If you reduce any complex model from the social sciences down to down to the individual factor, a single human being, they have no predictive ability at all. Things get murkier as you go into finer and finer focus, not clearer as in the real sciences.

They do, actually. In 2 different ways.

First, they make predictions about how the system will behave under certain circumstances, and gather data to test their predictions. The natural world is much more cyclical than human economics, so if you make a prediction about a behavior of hurricanes, you can rest assured that you will have future hurricanes on which you can test your hypotheses. Economists try to do a similar thing with their predictions of future business cycles, but human affairs don’t reproduce themselves as often or as completely as natural phenomenon. For example, we’ve been through many recessions, but each one has different conditions. Natural phenomenon are more frequent than recessions and more similar to each other, so it’s easier to isolate for the new data that you’re interested in.

Second, and more importantly, real scientists (i.e. climatologists, astronomers, geologists, etc.) are able to break their problem down into atomic pieces. Then, when they put the knowledge they’ve gained about the pieces together to represent the complex system as it naturally occurred, they have a better understanding of what’s really going on. Economists aren’t able to do tests on the atomic pieces of the economy. Or rather, they attempt to do so in their studies of micro-economics, but it’s an unproved axiom that micro-economics correctly captures the atomic bits of macro-economics.

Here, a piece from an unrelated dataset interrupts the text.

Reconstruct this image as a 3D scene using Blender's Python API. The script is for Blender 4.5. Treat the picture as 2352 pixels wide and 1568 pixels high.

Again, I’m not dissing economists. What they’re trying to figure out is difficult, and they’re doing the best they can. But they’re not true scientists, just as the other soft sciences are true sciences either. Sociology, psychology, economics, and all the rest have valuable things to say. But they’re not true science.

Edit - God damnit. Kraaze beat me again. And this time he did say some of the same things. Screw you!

HA HA HA! Suck it again!

(This time a little harder)

As always I’d just like to point out the contrast between the poor predictive power offered by economics in real life and the certainty with which people make assertions about the world via economics. It just doesn’t add up.

There are a lot of things that separate economics from climate science. The biggest factor is just a few orders of magnitude of complexity. Ultimately climate science comes down to understanding interactions between molecules that CAN be recreated in lab settings. Ultimately economics comes down to understanding interactions between people which themselves are vastly complex systems of which we have at best an extremely poor understanding.

Furthermore, climate science, while it may have to offer really broad error bars, is doing a lot better on the predictive power front. Ultimately you can’t make these broad characterizations but have to dig down into the actual results and at that level climate science is kicking economic’s ass.